Absent mothers resonate in the latest offerings from two heavyweights of French literature. Getting Lost is the diary kept by the prize-winning novelist Annie Ernaux while she was having an affair with a married man in 1989. Ernaux has already written a novel about this relationship. Now we have a more immediate and intimate account. Meanwhile, the octogenarian feminist and literary theorist Hélène Cixous continues her own brand of écriture féminine in Well-Kept Ruins. For the uninitiated, Cixous’s stream of consciousness is like reading Molly Bloom with a PhD from the Sorbonne, a raft of awards and a keen eye for cognitive dissonance.

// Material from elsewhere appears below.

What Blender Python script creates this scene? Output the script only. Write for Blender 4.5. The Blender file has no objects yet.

Cixous’s new book hinges on her arrival in Osnabrück, Germany, to receive the Justus Möser Medal, awarded by the city council to writers who commemorate the place. (Erich Maria Remarque was a previous recipient.) The author has written about Osnabrück before, as the birthplace of her mother Ève, an Ashkenazi Jew, born in 1910. In the 1930s, Ève fled Hitler’s Germany to find refuge in Algeria, where she met Cixous’s father, a Sephardic Jew, and a practising doctor –until the Vichy regime removed French citizenship from Jews. Hélène was born in 1937. Her father died in 1948, and in 1971 she and her mother were exiled from Algeria.

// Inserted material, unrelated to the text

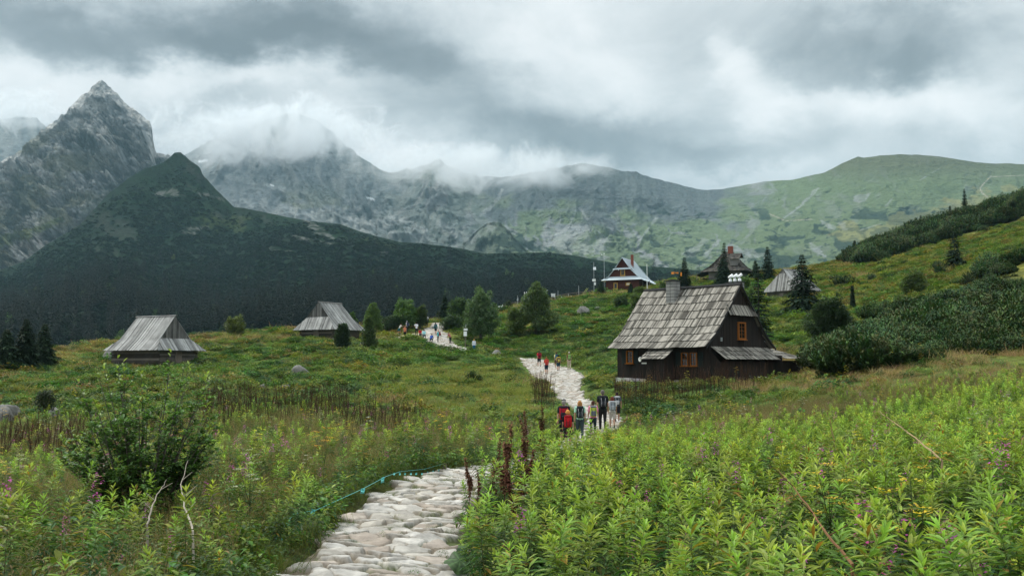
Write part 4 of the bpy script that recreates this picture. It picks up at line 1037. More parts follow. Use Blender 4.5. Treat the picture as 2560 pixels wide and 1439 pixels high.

It was an expulsion that marked Cixous deeply. As the Bürgermeister bestows the city’s highest honour on her (in a ceremony that Remarque found ‘boring’), Cixous finds herself contemplating stories of Osnabrück’s 16th-century witch trials – and how the trauma those women endured was echoed in her own mother’s persecution as a midwife and a suspicious (Jewish) woman.

Cixous sees Osnabrück’s witch trials echoed in her mother’s persecution as a midwife and suspicious Jewish woman
In a Protestant city, Cixous circles the ruins of its demolished synagogue.